━━ DATASET CONTENT ━━
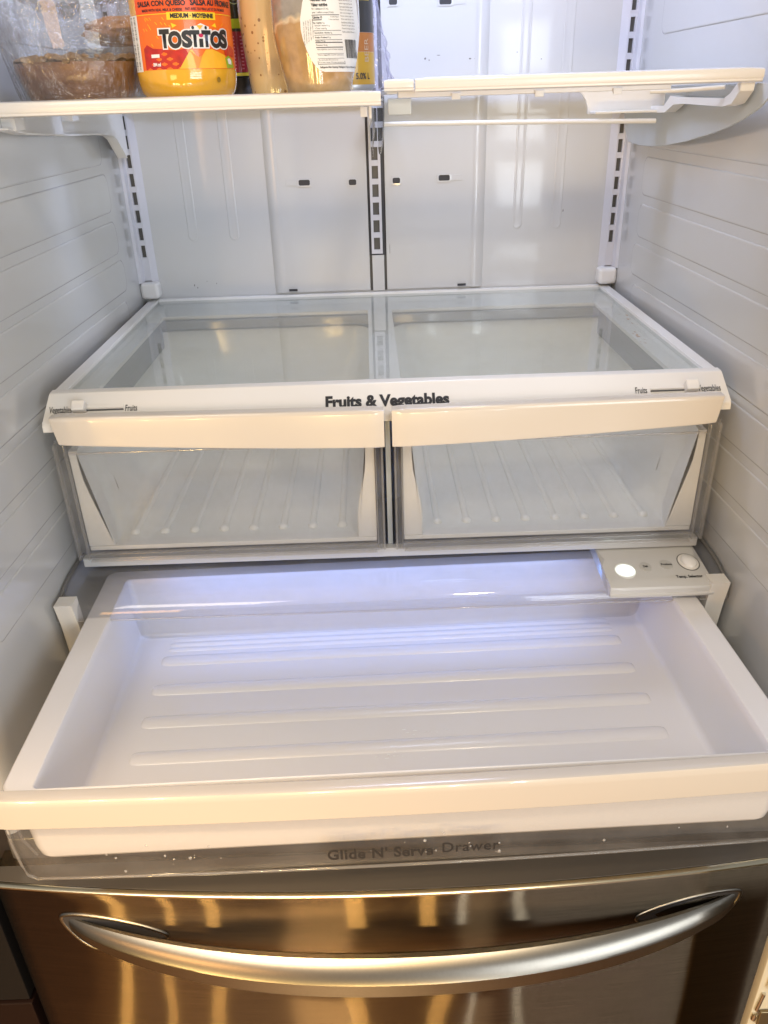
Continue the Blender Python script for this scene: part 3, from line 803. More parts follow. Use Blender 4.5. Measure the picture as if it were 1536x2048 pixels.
# ------------------------------------------------------------------ upper left shelf
sl = thing('glass_shelf', (-.2, -.25, .29), 'upper left glass shelf with thick white front rail, carrying the jar and bottles', 'shelf')
def rail_sweep(name, x0, x1, yf, zt, zb, mt, parent, n=20, depth=.014):
    rs = []
    for k in range(n + 1):
        x = x0 + (x1 - x0) * k / n; e = .0010 if k in (0, n) else 0
        h = zt - zb
        pr = [(yf + depth, zt - .001), (yf + depth - .002, zt - e), (yf + .005, zt - e), (yf + .0015, zt - .0012 - e), (yf + e, zt - .004), (yf + e, zb + h * .34), (yf + .0012 + e, zb + h * .22), (yf + .0010 + e, zb + .0012), (yf + .0030, zb), (yf + depth - .002, zb + e), (yf + depth, zb + .001)]
        rs.append([(x, a, b) for a, b in pr])
    return loft(name, rs, mt, parent, smooth=40)
rail_sweep('front_rail', -.3925, .0022, -.500, .3012, .2872, M['trim'], sl)
box('glass_panel', (-.389, -.001, -.4875, -.015, .2925, .2965), M['glass'], sl, bev=.0006)
box('rear_rail', (-.389, -.001, -.0145, -.008, .2890, .3010), M['white'], sl, bev=.001)
for s, xx in ((-1, -.387), (1, -.0085)):
    poly = [(-.015, .290), (-.015, .226), (-.040, .223), (-.066, .224), (-.085, .237), (-.105, .251), (-.125, .257), (-.17, .260), (-.30, .2635), (-.44, .2705), (-.484, .2760), (-.4855, .2868), (-.30, .2900)]
    plate_x('support_arm', poly, xx - .0015, xx + .0015, M['white'], sl)
    if s < 0:
        rs = []
        for (y, z) in poly[3:11]:
            rs.append([(xx, y, z + .0018), (xx + .013, y, z + .0018), (xx + .013, y, z), (xx, y, z)])
        loft('arm_flange', rs, M['white'], sl)
        box('arm_clip', (xx + .0015, xx + .016, -.47, -.445, .2745, .2868), M['white'], sl, bev=.001)
        box('arm_clip', (xx + .0015, xx + .016, -.29, -.265, .2790, .2868), M['white'], sl, bev=.001)
box('shelf_clip', (-.0185, -.0115, -.484, -.470, .2775, .2868), M['white'], sl, bev=.0008)
poly = [(-.02, .280), (-.02, .215), (-.05, .214), (-.11, .232), (-.40, .262), (-.44, .285)]
plate_x('clear_hook', poly, -.0045, -.0030, M['clear'], sl)

# ------------------------------------------------------------------ upper right folding shelf
sr = thing('folding_shelf', (.2, -.25, .30), 'upper right folding shelf with white front rail, hanging bar and curved side panel', 'shelf')
rail_sweep('front_rail', .0062, .0358, -.4800, .3104, .2990, M['trim'], sr, 6)
rail_sweep('front_rail', .0372, .3860, -.4840, .3112, .2978, M['trim'], sr, 20)
box('glass_panel', (.008, .3845, -.4675, -.015, .3020, .3060), M['glass'], sr, bev=.0006)
# under frame
for b in ((.0085, .384, -.030, -.014, .2975, .3018), (.0085, .0200, -.466, -.0305, .2970, .3018), (.0205, .300, -.466, -.450, .2935, .3016)):
    box('under_frame', b, M['white'], sr, bev=.001)
for x in (.075, .16, .24):
    box('frame_tab', (x, x + .009, -.4690, -.4665, .2905, .2965), M['white'], sr, bev=.0006)
# side bracket with cut-outs
poly = [(-.012, .3016), (-.012, .2660), (-.235, .2665), (-.262, .2675), (-.290, .2765), (-.330, .2775), (-.440, .2755), (-.462, .2785), (-.4780, .2900), (-.4790, .2975),
        (-.470, .2975), (-.455, .2880), (-.440, .2832), (-.300, .2845), (-.275, .2860), (-.255, .2745), (-.060, .2735), (-.045, .2800), (-.045, .2950), (-.10, .2965), (-.46, .2980), (-.46, .3016)]
plate_x('side_bracket', poly, .3660, .3800, M['white'], sr, bev=0)
rs = []
for t in range(13):
    a = t / 12 * PI / 2
    x = .283 + .0 * t
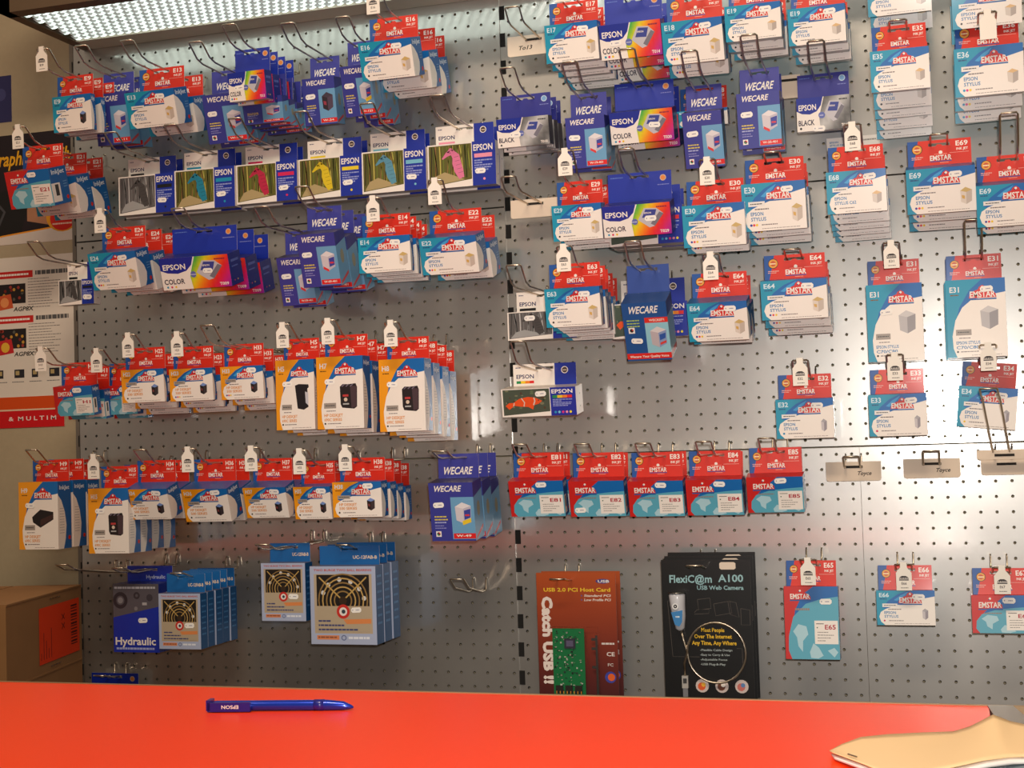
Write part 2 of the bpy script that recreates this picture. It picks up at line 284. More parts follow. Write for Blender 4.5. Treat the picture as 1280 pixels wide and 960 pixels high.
━━━
> TASK DESCRIPTION: Repeat the data above exactly, but not the pictures.

> TASK ANSWER:
Continue the Blender Python script for this scene: part 3, from line 803. More parts follow. Use Blender 4.5. Measure the picture as if it were 1536x2048 pixels.
# ------------------------------------------------------------------ upper left shelf
sl = thing('glass_shelf', (-.2, -.25, .29), 'upper left glass shelf with thick white front rail, carrying the jar and bottles', 'shelf')
def rail_sweep(name, x0, x1, yf, zt, zb, mt, parent, n=20, depth=.014):
    rs = []
    for k in range(n + 1):
        x = x0 + (x1 - x0) * k / n; e = .0010 if k in (0, n) else 0
        h = zt - zb
        pr = [(yf + depth, zt - .001), (yf + depth - .002, zt - e), (yf + .005, zt - e), (yf + .0015, zt - .0012 - e), (yf + e, zt - .004), (yf + e, zb + h * .34), (yf + .0012 + e, zb + h * .22), (yf + .0010 + e, zb + .0012), (yf + .0030, zb), (yf + depth - .002, zb + e), (yf + depth, zb + .001)]
        rs.append([(x, a, b) for a, b in pr])
    return loft(name, rs, mt, parent, smooth=40)
rail_sweep('front_rail', -.3925, .0022, -.500, .3012, .2872, M['trim'], sl)
box('glass_panel', (-.389, -.001, -.4875, -.015, .2925, .2965), M['glass'], sl, bev=.0006)
box('rear_rail', (-.389, -.001, -.0145, -.008, .2890, .3010), M['white'], sl, bev=.001)
for s, xx in ((-1, -.387), (1, -.0085)):
    poly = [(-.015, .290), (-.015, .226), (-.040, .223), (-.066, .224), (-.085, .237), (-.105, .251), (-.125, .257), (-.17, .260), (-.30, .2635), (-.44, .2705), (-.484, .2760), (-.4855, .2868), (-.30, .2900)]
    plate_x('support_arm', poly, xx - .0015, xx + .0015, M['white'], sl)
    if s < 0:
        rs = []
        for (y, z) in poly[3:11]:
            rs.append([(xx, y, z + .0018), (xx + .013, y, z + .0018), (xx + .013, y, z), (xx, y, z)])
        loft('arm_flange', rs, M['white'], sl)
        box('arm_clip', (xx + .0015, xx + .016, -.47, -.445, .2745, .2868), M['white'], sl, bev=.001)
        box('arm_clip', (xx + .0015, xx + .016, -.29, -.265, .2790, .2868), M['white'], sl, bev=.001)
box('shelf_clip', (-.0185, -.0115, -.484, -.470, .2775, .2868), M['white'], sl, bev=.0008)
poly = [(-.02, .280), (-.02, .215), (-.05, .214), (-.11, .232), (-.40, .262), (-.44, .285)]
plate_x('clear_hook', poly, -.0045, -.0030, M['clear'], sl)

# ------------------------------------------------------------------ upper right folding shelf
sr = thing('folding_shelf', (.2, -.25, .30), 'upper right folding shelf with white front rail, hanging bar and curved side panel', 'shelf')
rail_sweep('front_rail', .0062, .0358, -.4800, .3104, .2990, M['trim'], sr, 6)
rail_sweep('front_rail', .0372, .3860, -.4840, .3112, .2978, M['trim'], sr, 20)
box('glass_panel', (.008, .3845, -.4675, -.015, .3020, .3060), M['glass'], sr, bev=.0006)
# under frame
for b in ((.0085, .384, -.030, -.014, .2975, .3018), (.0085, .0200, -.466, -.0305, .2970, .3018), (.0205, .300, -.466, -.450, .2935, .3016)):
    box('under_frame', b, M['white'], sr, bev=.001)
for x in (.075, .16, .24):
    box('frame_tab', (x, x + .009, -.4690, -.4665, .2905, .2965), M['white'], sr, bev=.0006)
# side bracket with cut-outs
poly = [(-.012, .3016), (-.012, .2660), (-.235, .2665), (-.262, .2675), (-.290, .2765), (-.330, .2775), (-.440, .2755), (-.462, .2785), (-.4780, .2900), (-.4790, .2975),
        (-.470, .2975), (-.455, .2880), (-.440, .2832), (-.300, .2845), (-.275, .2860), (-.255, .2745), (-.060, .2735), (-.045, .2800), (-.045, .2950), (-.10, .2965), (-.46, .2980), (-.46, .3016)]
plate_x('side_bracket', poly, .3660, .3800, M['white'], sr, bev=0)
rs = []
for t in range(13):
    a = t / 12 * PI / 2
    x = .283 + .0 * t
Write part 2 of the bpy script that recreates this picture. It picks up at line 284. More parts follow. Write for Blender 4.5. Treat the picture as 1280 pixels wide and 960 pixels high.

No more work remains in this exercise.